Zespół zapowiedział, że wznowi występ, jeśli publiczność również nie identyfikuje się z treściami głoszonymi przez polityka. Tłum odpowiedział entuzjastycznym aplauzem, a Myslovitz kontynuował koncert.
Nie bez znaczenia był wybór właśnie tej piosenki – w internecie popularność zdobyła jej parodia zatytułowana „O Grzegorz Braun”, stworzona przez zespół Letni. Utwór odnosił się do głośnego incydentu z gaśnicą w Sejmie. To właśnie dlatego, jak się przypuszcza, baner pojawił się w trakcie tej konkretnej piosenki.
To nie pierwszy raz, kiedy Grzegorz Braun wywołuje kontrowersje. Jak przypomina „Newsweek” w swoim najnowszym numerze, polityk ma na koncie liczne incydenty: od gaszenia świec chanukowych gaśnicą w Sejmie, przez niszczenie instalacji LGBT+, po szarpaninę w szpitalu z udziałem byłego ministra zdrowia. Prokuratura prowadzi w sumie aż 17 spraw, w których Braun ma status podejrzanego.

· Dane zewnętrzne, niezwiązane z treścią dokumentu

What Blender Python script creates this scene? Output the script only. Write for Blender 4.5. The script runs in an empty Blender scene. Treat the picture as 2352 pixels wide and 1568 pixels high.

Najnowszy numer gazety pokazuje zdjęcie polityka z podpisem "Dlaczego on jeszcze nie siedzi?".
Fot: nadesłane
Zdaniem ekspertów Newsweeka, Braun celowo prowokuje medialne burze i unika konsekwencji, wykorzystując swój immunitet, sprytne strategie obronne oraz lęk organów ścigania przed oskarżeniami o polityczne motywacje. W śledztwach przedłuża procedury, m.in. składając liczne wnioski pocztą czy wygłaszając długie oświadczenia w kwiecistej formie.
Po ostatnich kontrowersjach głos zabrał również minister sprawiedliwości Adam Bodnar. Jak poinformował, do końca lipca akt oskarżenia wobec Grzegorza Brauna ma trafić do sądu.